In his new book, entitled "Ghost Boy: My Escape From A Life Locked Inside My Own Body," Pistorius describes some of the unspeakable abuse and turture he endured while remaining completely helpless. "There was never a care home that I was in where there wasn't some degree of abuse. Even if it didn't [happen] to me, I witnessed it happening to others," he said.

But after several years of hiding inside of his own mind to mask the pain, Martin began to wake up in 2001, thanks to the awareness of one caregiver who recommended he start responsive treatment at the Center for Augmentative and Alternative Communication.

"She was the catalyst who changed everything.
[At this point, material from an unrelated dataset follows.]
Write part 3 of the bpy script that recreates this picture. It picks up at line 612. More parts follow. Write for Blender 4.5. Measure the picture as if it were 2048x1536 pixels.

Had it not been for her, I would probably either be dead or forgotten in a care home somewhere," he said during the interview.

Martin's life truly reached a turning point when he met his current wife, Joanna, in 2008. They met through Martin's sister and communicated for the first time through Skype. "(He) had such a nice smile and I just thought he's really attractive," Joanna recalled. "He seemed like such a kind person."

While the two had originally planned to not have children after their 2009 wedding, they're now hoping to start a family. And through it all, Martin has remained optimistic and grateful for life's simple things that he may have taken for granted otherwise.

"Life can change so quickly, too, that it is good to appreciate what you have in this moment," he added.

But the man's faith in God has been a big part of his recovery and optimistic view, thanks to his wife. He mentioned in a previous interview that his wife is the one who taught him to understand the meaning of the Bible verse in 1 Corinthians 13: "And now these three remain: faith, hope and love. But the greatest of these is love."

And he has some faith-based advice of his own for everyone who hears his message: "Treat everyone with kindness, dignity, compassion and respect - irrespective of whether you think they understand or not. Never underestimate the power of the mind, the importance of love and faith, and never stop dreaming."